Yani buradan çıkan sonuca göre besicinin de danayı daha ucuza satması mümkün değildir. Pekiyi ne yapılmalıdır? Bana kalsa, yerli besilik materyal temin edildiği sürece bugünkü düzenin devamını isterim. Ama yerli besi materyali sıkıntısı çekilmesi durumunda da Yurt dışından dana ithalatı en iyi çözümdür. Yoksa, Yurt dışından etçi ırklar getirip bunları Türkiye’de çoğaltmak uygun bir çözüm sayılmaz. Nitekim Romanya’dan ithal edilen yüzlerce Limousine ve Charolais ırkı sığırın Türkiye’ye geldikten bir süre sonra pasteurolloza yakalanıp ölmeleri bu savı güçlendirmektedir. Hele, besiye uygun dana elde etmek adına Holştayn ırkı ineklerin Simental boğaların spermaları ile tohumlanması son derece yanlış bir uygulamadır. Bunun sonucunda yıllardır sürdürülen çabalarla geliştirilen Holştayn popülasyonu zaman içinde kaybolacağı gibi ortaya ne idüğü belirsiz bir hayvanlar topluluğu çıkacaktır.

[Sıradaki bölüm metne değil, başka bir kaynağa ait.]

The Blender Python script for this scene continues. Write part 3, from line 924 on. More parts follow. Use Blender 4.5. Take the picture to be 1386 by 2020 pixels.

Yurt dışından karkas ithal etmek hayvancılığa vurulacak en büyük darbedir. Et ve Süt Kurumunun Yurt dışından ithal edip yemek fabrikalarına ve kimi kurumlara piyasadan ucuza sattığı karkas ise et üretimi içerisinde söz edilmeyecek kadar az miktardadır ve perakende et fiyatları üzerine her hangi bir etkisi bulunmamaktadır.”dedi.